Luxembourg, 12/10/2005 (Agence Europe) - Tuesday's ECOFIN Council in Luxembourg backed a British Presidency working document on transatlantic links over financial services, prepared in collaboration with the future Austrian and Finnish Presidencies. The document looks at measures to boost economic links with the United States and the 2005 Roadmap on Regulatory Cooperation adopted at the EU-US Summit of June this year. The Summit set the target of setting up a genuine transatlantic market in the next few years and a high-level forum on regulatory cooperation (the form and timetable of which are still on the drawing board, see EUROPE 8974).
On financial services, the establishment of an informal regulatory dialogue in 2002 allowed improvements in exchange of information and mutual trust and understanding.

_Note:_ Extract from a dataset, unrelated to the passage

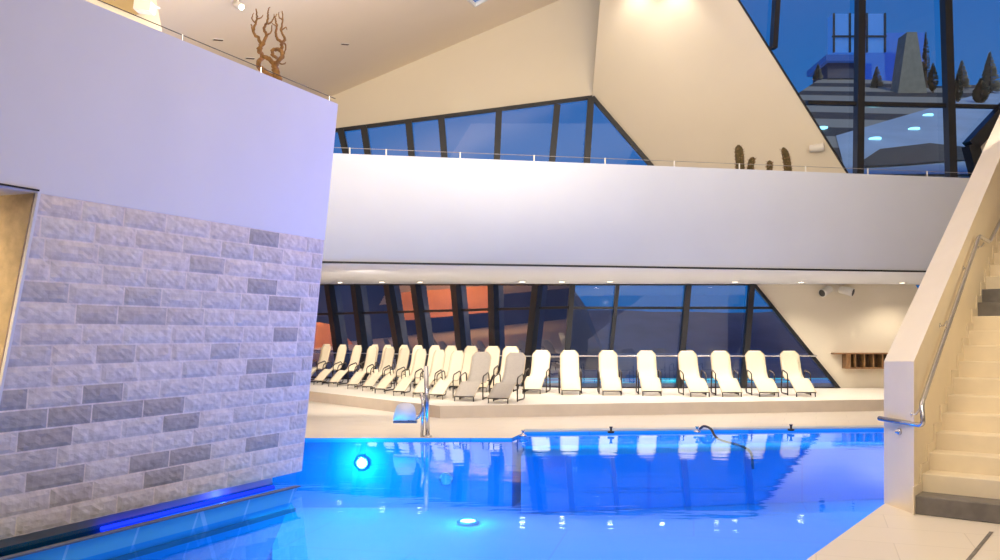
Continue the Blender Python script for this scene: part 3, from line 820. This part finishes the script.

The ECOFIN Council's working document explains that the dialogue allowed the EU and the US to develop rules with greater knowledge of the way the said rules impact outside the EU or the US, cutting transatlantic regulatory friction in areas like financial conglomerates' audits and controls.
Support for technological innovation is another objective of the EU-United States Summit, with action in areas like long-term cooperation on basic research, trade applications and results of R&D, dialogue on developing and responsibly using nanotechnology and boosting the EU-United States agreement on higher education and professional training.
On trade between the EU and the US, the ECOFIN Council commented that annual trade in goods and services between the two blocks stood at EUR 600 bn, with European fdi in the US and US fdi in the EU accounting for 58% and 72% respectively of all investment in the two areas.